WHAT THE EXERCISE ASKS
Drop every picture. Then return, exactly, the lines from the beginning of the listing below through the one containing "return CAM_POS + d * ((z".

INFORMATION SUPPLIED
----------
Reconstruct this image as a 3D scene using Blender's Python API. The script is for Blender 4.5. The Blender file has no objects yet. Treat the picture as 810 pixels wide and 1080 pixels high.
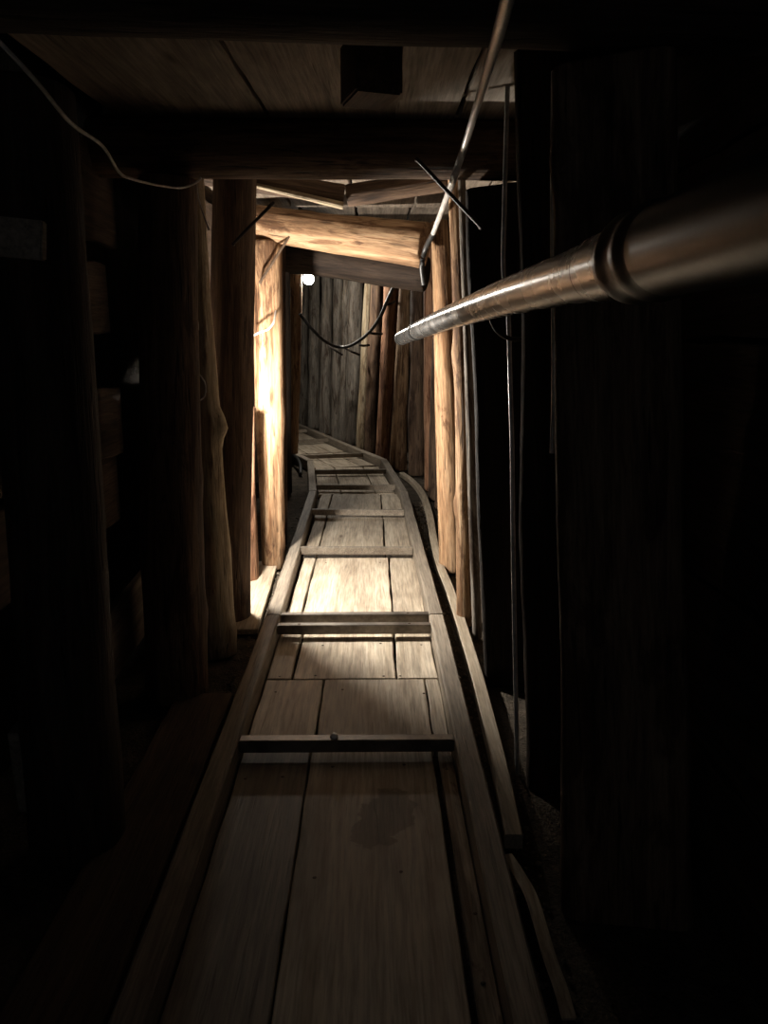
import bpy, bmesh, math, random
from mathutils import Vector, Matrix, noise

sc = bpy.context.scene
COL = sc.collection
PI = math.pi

# ------------------------------------------------------------------ camera
W_PX, H_PX, F_PX = 810, 1080, 840.0
PITCH, YAW = math.radians(12.3), math.radians(0.75)
CAM_POS = Vector((0, 0, 1.4))
FWD = Vector((math.sin(YAW) * math.cos(PITCH), math.cos(YAW) * math.cos(PITCH), -math.sin(PITCH)))
RGT = Vector((math.cos(YAW), -math.sin(YAW), 0))
UPV = RGT.cross(FWD)
cam_data = bpy.data.cameras.new('camera')
cam = bpy.data.objects.new('camera', cam_data)
COL.objects.link(cam)
m = Matrix((RGT, UPV, -FWD)).transposed().to_4x4()
m.translation = CAM_POS
cam.matrix_world = m
cam_data.sensor_fit = 'VERTICAL'
cam_data.sensor_height = 36.0
cam_data.lens = F_PX / H_PX * 36.0
cam_data.clip_start = 0.02
sc.camera = cam


def ray(x, y):
    return FWD + RGT * ((x - W_PX / 2) / F_PX) - UPV * ((y - H_PX / 2) / F_PX)


def F(x, y, z=0.0):                       # the point of a level plane
    d = ray(x, y)
    return CAM_POS + d * ((z - CAM_POS.z) / d.z)


def V(x, y, Y):                           # the point of an upright plane across the tunnel
    d = ray(x, y)
    return CAM_POS + d * (Y / d.y)


def depth(p):
    return (p - CAM_POS).dot(FWD)


# ------------------------------------------------------------------ materials
def new_mat(name):
    mt = bpy.data.materials.new(name)
    mt.use_nodes = True
    nt = mt.node_tree
    nt.nodes.clear()
    out = nt.nodes.new('ShaderNodeOutputMaterial')
    bs = nt.nodes.new('ShaderNodeBsdfPrincipled')
    nt.links.new(bs.outputs[0], out.inputs[0])
    return mt, nt, bs


class N:                                   # small node helper
    def __init__(s, nt):
        s.nt = nt

    def add(s, t, **kw):
        n = s.nt.nodes.new(t)
        for k, v in kw.items():
            setattr(n, k, v)
        return n

    def link(s, a, b):
        s.nt.links.new(a, b)

    def noise(s, vec, scale, detail=5, rough=0.6, dist=0.0):
        n = s.add('ShaderNodeTexNoise')
        n.inputs['Scale'].default_value = scale
        n.inputs['Detail'].default_value = detail
        n.inputs['Roughness'].default_value = rough
        n.inputs['Distortion'].default_value = dist
        s.link(vec, n.inputs['Vector'])
        return n.outputs['Fac']

    def ramp(s, fac, stops):
        n = s.add('ShaderNodeValToRGB')
        e = n.color_ramp.elements
        while len(e) < len(stops):
            e.new(0.5)
        for el, (p, c) in zip(e, stops):
            el.position = p
            el.color = (c[0], c[1], c[2], 1) if not isinstance(c, (int, float)) else (c, c, c, 1)
        s.link(fac, n.inputs[0])
        return n.outputs[0]

    def mul(s, a, b, fac=1.0, mode='MULTIPLY'):
        n = s.add('ShaderNodeMix', data_type='RGBA', blend_type=mode)
        if isinstance(fac, (int, float)):
            n.inputs[0].default_value = fac
        else:
            s.link(fac, n.inputs[0])
        for i, v in ((6, a), (7, b)):
            if isinstance(v, tuple):
                n.inputs[i].default_value = (*v, 1)
            else:
                s.link(v, n.inputs[i])
        return n.outputs[2]


def coords(n, scale):
    tc = n.add('ShaderNodeTexCoord')
    oi = n.add('ShaderNodeObjectInfo')
    vm = n.add('ShaderNodeVectorMath', operation='SCALE')
    comb = n.add('ShaderNodeCombineXYZ')
    for i in range(3):
        n.link(oi.outputs['Random'], comb.inputs[i])
    n.link(comb.outputs[0], vm.inputs[0])
    vm.inputs['Scale'].default_value = 37.0
    ad = n.add('ShaderNodeVectorMath', operation='ADD')
    n.link(tc.outputs['Object'], ad.inputs[0])
    n.link(vm.outputs[0], ad.inputs[1])
    mp = n.add('ShaderNodeMapping')
    mp.inputs['Scale'].default_value = scale
    n.link(ad.outputs[0], mp.inputs['Vector'])
    return mp.outputs[0], ad.outputs[0], oi.outputs['Random']


def wood(name, dark, mid, light, axis='Z', rough=0.8, grain=1.0, stain=0.5, bump=0.5, knots=True, crack=0.7, patch=0.0, spot=None):
    mt, nt, bs = new_mat(name)
    n = N(nt)
    s = {'Z': (1, 1, 0.07), 'Y': (1, 0.05, 1)}[axis]
    s2 = {'Z': (1, 1, 0.28), 'Y': (1, 0.3, 1)}[axis]
    v, raw, rnd = coords(n, s)
    mp = n.add('ShaderNodeMapping')
    mp.inputs['Scale'].default_value = s2
    n.link(raw, mp.inputs['Vector'])
    v2 = mp.outputs[0]
    g = n.noise(v, 26 * grain, 7, 0.65, 0.6)
    col = n.ramp(g, [(0.3, dark), (0.5, mid), (0.72, light)])
    fine = n.noise(v, 130 * grain, 4, 0.6)
    col = n.mul(col, n.ramp(fine, [(0.34, 0.5), (0.6, 1.0)]), 0.8)
    st = n.noise(v2, 5.5, 5, 0.62, 0.4)
    col = n.mul(col, n.ramp(st, [(0.32, (0.34, 0.29, 0.26)), (0.55, (1, 1, 1))]), stain)
    if patch:
        pa = n.noise(v2, 8.0, 8, 0.7, 0.8)
        col = n.mul(col, n.ramp(pa, [(0.40, (0.30, 0.22, 0.17)), (0.47, (1, 1, 1))]), patch)
        pb = n.noise(v, 15 * grain, 3, 0.6, 1.2)
        col = n.mul(col, n.ramp(pb, [(0.36, (0.38, 0.28, 0.2)), (0.44, (1, 1, 1)), (0.62, (1, 1, 1)), (0.7, (1.0, 0.93, 0.82))]), patch)
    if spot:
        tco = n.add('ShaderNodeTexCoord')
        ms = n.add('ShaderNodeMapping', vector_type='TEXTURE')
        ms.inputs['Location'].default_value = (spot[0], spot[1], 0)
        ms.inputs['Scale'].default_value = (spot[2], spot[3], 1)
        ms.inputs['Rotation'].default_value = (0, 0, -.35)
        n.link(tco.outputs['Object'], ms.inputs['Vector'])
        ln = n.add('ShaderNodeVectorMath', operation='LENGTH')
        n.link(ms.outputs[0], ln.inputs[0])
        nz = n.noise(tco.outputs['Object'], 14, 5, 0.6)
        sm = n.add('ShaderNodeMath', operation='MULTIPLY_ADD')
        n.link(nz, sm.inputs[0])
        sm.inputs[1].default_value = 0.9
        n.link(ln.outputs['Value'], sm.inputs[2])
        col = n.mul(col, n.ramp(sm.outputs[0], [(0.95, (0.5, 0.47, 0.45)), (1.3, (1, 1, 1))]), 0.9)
    cr = n.noise(v, 60 * grain, 2, 0.5, 0.3)
    crk = n.ramp(cr, [(0.31, 0.10), (0.36, 1.0)])
    col = n.mul(col, crk, crack)
    if knots:
        vo = n.add('ShaderNodeTexVoronoi')
        vo.inputs['Scale'].default_value = 5.0
        n.link(v2, vo.inputs['Vector'])
        kn = n.ramp(vo.outputs['Distance'], [(0.03, (0.12, 0.07, 0.045)), (0.1, (1, 1, 1))])
        col = n.mul(col, kn, 0.75)
    vary = n.add('ShaderNodeMapRange')
    vary.inputs['To Min'].default_value = 0.78
    vary.inputs['To Max'].default_value = 1.15
    n.link(rnd, vary.inputs[0])
    cmb = n.add('ShaderNodeCombineColor')
    for i in range(3):
        n.link(vary.outputs[0], cmb.inputs[i])
    col = n.mul(col, cmb.outputs[0])
    n.link(col, bs.inputs['Base Color'])
    bs.inputs['Roughness'].default_value = rough
    bs.inputs['Specular IOR Level'].default_value = 0.3
    mx = n.add('ShaderNodeMath', operation='ADD')
    n.link(g, mx.inputs[0])
    n.link(crk, mx.inputs[1])
    mx2 = n.add('ShaderNodeMath', operation='ADD')
    n.link(mx.outputs[0], mx2.inputs[0])
    n.link(fine, mx2.inputs[1])
    bp = n.add('ShaderNodeBump')
    bp.inputs['Strength'].default_value = bump
    bp.inputs['Distance'].default_value = 0.006
    n.link(mx2.outputs[0], bp.inputs['Height'])
    n.link(bp.outputs[0], bs.inputs['Normal'])
    return mt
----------
SOLUTION FOR THIS TASK
Reconstruct this image as a 3D scene using Blender's Python API. The script is for Blender 4.5. The Blender file has no objects yet. Treat the picture as 810 pixels wide and 1080 pixels high.
import bpy, bmesh, math, random
from mathutils import Vector, Matrix, noise

sc = bpy.context.scene
COL = sc.collection
PI = math.pi

# ------------------------------------------------------------------ camera
W_PX, H_PX, F_PX = 810, 1080, 840.0
PITCH, YAW = math.radians(12.3), math.radians(0.75)
CAM_POS = Vector((0, 0, 1.4))
FWD = Vector((math.sin(YAW) * math.cos(PITCH), math.cos(YAW) * math.cos(PITCH), -math.sin(PITCH)))
RGT = Vector((math.cos(YAW), -math.sin(YAW), 0))
UPV = RGT.cross(FWD)
cam_data = bpy.data.cameras.new('camera')
cam = bpy.data.objects.new('camera', cam_data)
COL.objects.link(cam)
m = Matrix((RGT, UPV, -FWD)).transposed().to_4x4()
m.translation = CAM_POS
cam.matrix_world = m
cam_data.sensor_fit = 'VERTICAL'
cam_data.sensor_height = 36.0
cam_data.lens = F_PX / H_PX * 36.0
cam_data.clip_start = 0.02
sc.camera = cam


def ray(x, y):
    return FWD + RGT * ((x - W_PX / 2) / F_PX) - UPV * ((y - H_PX / 2) / F_PX)


def F(x, y, z=0.0):                       # the point of a level plane
    d = ray(x, y)
    return CAM_POS + d * ((z - CAM_POS.z) / d.z)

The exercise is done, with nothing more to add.